実は大会開始直後からオーブンは動かないは、IHは効かないは、ショックフリーザーは弱いわで大変な騒ぎでした。初日の皿盛りデザートは審査に大きな影響を与えるので、日本でも色々な問題を想定して準備していましたが、まさかここまで沢山問題がでてくるとは思いませんでした。
デザートはなんとか時間通りに出せましたが、練習通りにはきれいに仕上げられず・・・大会2日目、日本からの応援を待っています!

韓国チームも日本チームへの抗議を引きずることはなかったらしく、先に紹介した韓国チーム技能長のインタビューでも日本チームへの批判や謝罪どころか言及すらない。
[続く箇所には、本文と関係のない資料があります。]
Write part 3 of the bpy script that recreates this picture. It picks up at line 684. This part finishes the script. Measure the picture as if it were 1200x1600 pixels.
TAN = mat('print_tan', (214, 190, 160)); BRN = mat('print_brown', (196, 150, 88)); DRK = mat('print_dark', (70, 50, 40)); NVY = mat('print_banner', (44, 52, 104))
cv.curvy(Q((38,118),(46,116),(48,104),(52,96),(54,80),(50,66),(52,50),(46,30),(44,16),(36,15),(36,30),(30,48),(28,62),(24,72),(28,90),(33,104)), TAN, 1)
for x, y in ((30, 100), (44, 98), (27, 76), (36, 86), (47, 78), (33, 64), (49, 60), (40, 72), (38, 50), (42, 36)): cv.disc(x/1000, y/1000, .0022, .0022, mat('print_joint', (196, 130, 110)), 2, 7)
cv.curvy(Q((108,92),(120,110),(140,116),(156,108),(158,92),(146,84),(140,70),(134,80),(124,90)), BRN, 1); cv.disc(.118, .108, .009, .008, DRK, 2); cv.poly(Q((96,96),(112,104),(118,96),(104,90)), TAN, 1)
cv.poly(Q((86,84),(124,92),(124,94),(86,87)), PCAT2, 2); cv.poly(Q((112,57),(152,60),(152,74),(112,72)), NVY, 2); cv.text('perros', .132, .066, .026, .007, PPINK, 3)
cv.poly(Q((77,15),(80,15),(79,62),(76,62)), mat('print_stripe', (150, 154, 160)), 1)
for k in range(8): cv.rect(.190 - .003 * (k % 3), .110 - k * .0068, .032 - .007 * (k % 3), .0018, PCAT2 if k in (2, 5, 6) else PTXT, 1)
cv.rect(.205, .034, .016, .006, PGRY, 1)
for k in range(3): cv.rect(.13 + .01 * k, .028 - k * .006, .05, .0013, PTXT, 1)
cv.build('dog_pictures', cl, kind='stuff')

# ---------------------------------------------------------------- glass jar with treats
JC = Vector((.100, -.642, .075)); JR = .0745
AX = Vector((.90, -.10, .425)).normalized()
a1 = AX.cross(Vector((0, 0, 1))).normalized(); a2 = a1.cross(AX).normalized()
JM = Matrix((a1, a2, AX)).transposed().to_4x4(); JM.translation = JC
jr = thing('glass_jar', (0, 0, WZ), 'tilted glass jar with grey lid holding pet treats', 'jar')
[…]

日本チームのレポートと同じく、世話になった人への謝意と、競技における製菓の成功失敗を具体的に述べているだけだ。

事実大会堂である時間制限のために私の実力の100%を発揮できなかった。長時間精魂を込めて準備した自転車も一部分だけ完成することができた。

日韓のチームによるレポートを見る限り、かなりWPTCは競技時間の制約が厳しいらしい。どこも自チームの製菓をすませることで手いっぱいなようだ。きっと差別意識で頭をいっぱいにして戦うような余裕はないのだろう。

*1:http://www.pastrychampionship.com/

*2:一部の改行を排した。

*3:デッドリンクとなっているが、WEBアーカイブ等で見ることが可能。http://liveweb.archive.org/http://blog.annie.ne.jp/wptc/

*4:レポートに明記されていない以上、反対側のイギリスチームという可能性も皆無ではない。その場合は「なぜか」という疑問は全く同感である。

*5:エキサイト翻訳を用いた。